Transcribe the listing below from its opening line up to and including the line that contains "0.275, 0.281, 0.288))"; reproduce nothing else.
───
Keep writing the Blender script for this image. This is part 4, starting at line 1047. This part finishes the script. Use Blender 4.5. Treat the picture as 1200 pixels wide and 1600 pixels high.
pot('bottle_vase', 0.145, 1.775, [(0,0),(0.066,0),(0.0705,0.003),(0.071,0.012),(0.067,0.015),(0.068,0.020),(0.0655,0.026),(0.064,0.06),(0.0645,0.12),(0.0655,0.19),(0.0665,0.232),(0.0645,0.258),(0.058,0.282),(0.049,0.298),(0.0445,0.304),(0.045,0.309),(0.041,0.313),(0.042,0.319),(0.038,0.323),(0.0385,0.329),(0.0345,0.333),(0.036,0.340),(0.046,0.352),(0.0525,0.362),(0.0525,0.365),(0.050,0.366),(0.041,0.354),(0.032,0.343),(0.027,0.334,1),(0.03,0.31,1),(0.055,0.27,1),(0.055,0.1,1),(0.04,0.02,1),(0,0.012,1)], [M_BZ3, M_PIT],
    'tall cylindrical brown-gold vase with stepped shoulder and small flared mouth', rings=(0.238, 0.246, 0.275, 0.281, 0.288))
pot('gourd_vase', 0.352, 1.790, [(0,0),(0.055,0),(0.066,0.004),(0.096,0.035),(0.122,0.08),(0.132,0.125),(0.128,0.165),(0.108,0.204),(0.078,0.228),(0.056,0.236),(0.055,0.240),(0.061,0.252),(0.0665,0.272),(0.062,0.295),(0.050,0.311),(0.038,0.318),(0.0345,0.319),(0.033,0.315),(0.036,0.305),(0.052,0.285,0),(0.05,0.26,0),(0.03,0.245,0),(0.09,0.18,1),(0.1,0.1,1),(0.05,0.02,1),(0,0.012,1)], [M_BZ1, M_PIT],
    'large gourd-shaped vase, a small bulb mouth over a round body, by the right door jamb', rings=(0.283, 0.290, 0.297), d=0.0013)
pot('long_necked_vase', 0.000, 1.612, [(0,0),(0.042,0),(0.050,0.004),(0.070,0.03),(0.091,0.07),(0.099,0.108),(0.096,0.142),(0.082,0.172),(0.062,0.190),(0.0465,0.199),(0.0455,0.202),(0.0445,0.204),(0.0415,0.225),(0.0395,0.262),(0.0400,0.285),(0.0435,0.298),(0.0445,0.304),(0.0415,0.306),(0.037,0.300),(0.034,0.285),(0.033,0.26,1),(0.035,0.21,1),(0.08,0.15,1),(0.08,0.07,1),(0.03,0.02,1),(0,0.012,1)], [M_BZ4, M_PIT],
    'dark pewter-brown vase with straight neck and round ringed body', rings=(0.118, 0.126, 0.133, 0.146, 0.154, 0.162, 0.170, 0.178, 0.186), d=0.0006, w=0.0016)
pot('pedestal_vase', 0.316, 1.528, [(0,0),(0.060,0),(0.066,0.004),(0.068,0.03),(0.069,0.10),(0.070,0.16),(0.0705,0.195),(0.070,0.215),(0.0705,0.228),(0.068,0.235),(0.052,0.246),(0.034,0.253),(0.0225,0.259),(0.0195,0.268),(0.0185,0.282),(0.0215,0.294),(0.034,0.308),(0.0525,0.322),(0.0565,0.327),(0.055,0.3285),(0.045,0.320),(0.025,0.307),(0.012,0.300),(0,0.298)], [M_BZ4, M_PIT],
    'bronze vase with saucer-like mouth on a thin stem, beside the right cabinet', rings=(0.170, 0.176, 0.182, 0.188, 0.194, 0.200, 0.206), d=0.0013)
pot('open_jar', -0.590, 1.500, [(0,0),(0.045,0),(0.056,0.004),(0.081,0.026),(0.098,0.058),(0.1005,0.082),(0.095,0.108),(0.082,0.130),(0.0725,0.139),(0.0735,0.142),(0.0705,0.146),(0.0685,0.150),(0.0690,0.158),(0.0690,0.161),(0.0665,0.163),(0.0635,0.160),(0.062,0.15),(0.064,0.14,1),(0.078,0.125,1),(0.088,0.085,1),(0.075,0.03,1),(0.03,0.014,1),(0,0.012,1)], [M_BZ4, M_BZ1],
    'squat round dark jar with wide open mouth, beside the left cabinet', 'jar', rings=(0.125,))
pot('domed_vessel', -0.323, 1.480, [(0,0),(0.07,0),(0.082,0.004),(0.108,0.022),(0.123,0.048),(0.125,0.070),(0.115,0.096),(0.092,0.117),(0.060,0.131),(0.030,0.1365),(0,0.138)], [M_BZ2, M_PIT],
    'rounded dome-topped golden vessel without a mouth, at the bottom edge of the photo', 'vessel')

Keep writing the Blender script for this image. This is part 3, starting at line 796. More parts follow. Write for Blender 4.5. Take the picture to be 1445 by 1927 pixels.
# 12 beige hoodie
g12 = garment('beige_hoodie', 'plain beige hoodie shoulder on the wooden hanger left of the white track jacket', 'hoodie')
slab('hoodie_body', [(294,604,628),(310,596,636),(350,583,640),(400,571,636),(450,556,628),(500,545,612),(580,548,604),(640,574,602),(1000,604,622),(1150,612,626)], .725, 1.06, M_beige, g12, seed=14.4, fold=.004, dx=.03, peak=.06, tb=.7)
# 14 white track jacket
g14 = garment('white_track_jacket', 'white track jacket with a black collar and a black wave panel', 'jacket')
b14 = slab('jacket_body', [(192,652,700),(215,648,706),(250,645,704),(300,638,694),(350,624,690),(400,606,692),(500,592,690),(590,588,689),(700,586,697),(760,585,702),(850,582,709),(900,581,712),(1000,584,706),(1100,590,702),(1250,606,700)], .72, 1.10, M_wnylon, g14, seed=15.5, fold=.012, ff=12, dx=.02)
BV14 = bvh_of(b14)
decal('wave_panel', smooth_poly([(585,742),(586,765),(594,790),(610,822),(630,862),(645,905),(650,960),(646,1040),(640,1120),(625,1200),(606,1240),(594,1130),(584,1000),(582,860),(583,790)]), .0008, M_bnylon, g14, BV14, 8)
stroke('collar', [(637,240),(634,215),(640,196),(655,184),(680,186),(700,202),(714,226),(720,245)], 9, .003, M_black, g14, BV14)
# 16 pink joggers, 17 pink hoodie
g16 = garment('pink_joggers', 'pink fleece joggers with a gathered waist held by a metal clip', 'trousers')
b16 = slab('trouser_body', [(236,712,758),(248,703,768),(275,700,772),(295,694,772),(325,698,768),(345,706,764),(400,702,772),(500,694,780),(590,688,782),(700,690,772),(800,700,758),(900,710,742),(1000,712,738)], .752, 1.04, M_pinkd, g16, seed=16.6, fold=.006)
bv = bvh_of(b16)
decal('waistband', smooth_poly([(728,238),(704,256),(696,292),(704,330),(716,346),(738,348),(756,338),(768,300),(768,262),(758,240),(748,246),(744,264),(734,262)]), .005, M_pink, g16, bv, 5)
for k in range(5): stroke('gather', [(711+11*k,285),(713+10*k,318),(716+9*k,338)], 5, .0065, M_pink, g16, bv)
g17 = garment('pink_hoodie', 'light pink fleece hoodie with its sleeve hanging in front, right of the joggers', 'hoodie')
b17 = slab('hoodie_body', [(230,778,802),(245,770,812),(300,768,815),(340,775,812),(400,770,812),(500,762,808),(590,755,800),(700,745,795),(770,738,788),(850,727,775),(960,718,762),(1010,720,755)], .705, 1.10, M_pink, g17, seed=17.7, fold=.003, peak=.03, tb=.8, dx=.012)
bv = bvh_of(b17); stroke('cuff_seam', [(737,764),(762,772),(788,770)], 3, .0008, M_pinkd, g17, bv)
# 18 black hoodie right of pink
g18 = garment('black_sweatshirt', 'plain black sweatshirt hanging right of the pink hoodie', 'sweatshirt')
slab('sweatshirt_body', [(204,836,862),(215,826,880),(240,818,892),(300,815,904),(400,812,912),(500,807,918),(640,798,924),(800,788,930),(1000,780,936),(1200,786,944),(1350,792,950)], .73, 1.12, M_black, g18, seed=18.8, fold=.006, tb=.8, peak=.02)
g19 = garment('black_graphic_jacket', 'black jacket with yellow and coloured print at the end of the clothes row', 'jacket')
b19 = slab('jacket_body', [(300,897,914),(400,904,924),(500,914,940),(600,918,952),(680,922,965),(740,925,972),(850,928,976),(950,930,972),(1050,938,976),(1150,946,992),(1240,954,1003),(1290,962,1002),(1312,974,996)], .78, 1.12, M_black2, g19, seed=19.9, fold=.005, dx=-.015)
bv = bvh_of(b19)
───
• [ANSWER TO THE EXERCISE]:
Keep writing the Blender script for this image. This is part 4, starting at line 1047. This part finishes the script. Use Blender 4.5. Treat the picture as 1200 pixels wide and 1600 pixels high.
pot('bottle_vase', 0.145, 1.775, [(0,0),(0.066,0),(0.0705,0.003),(0.071,0.012),(0.067,0.015),(0.068,0.020),(0.0655,0.026),(0.064,0.06),(0.0645,0.12),(0.0655,0.19),(0.0665,0.232),(0.0645,0.258),(0.058,0.282),(0.049,0.298),(0.0445,0.304),(0.045,0.309),(0.041,0.313),(0.042,0.319),(0.038,0.323),(0.0385,0.329),(0.0345,0.333),(0.036,0.340),(0.046,0.352),(0.0525,0.362),(0.0525,0.365),(0.050,0.366),(0.041,0.354),(0.032,0.343),(0.027,0.334,1),(0.03,0.31,1),(0.055,0.27,1),(0.055,0.1,1),(0.04,0.02,1),(0,0.012,1)], [M_BZ3, M_PIT],
    'tall cylindrical brown-gold vase with stepped shoulder and small flared mouth', rings=(0.238, 0.246, 0.275, 0.281, 0.288))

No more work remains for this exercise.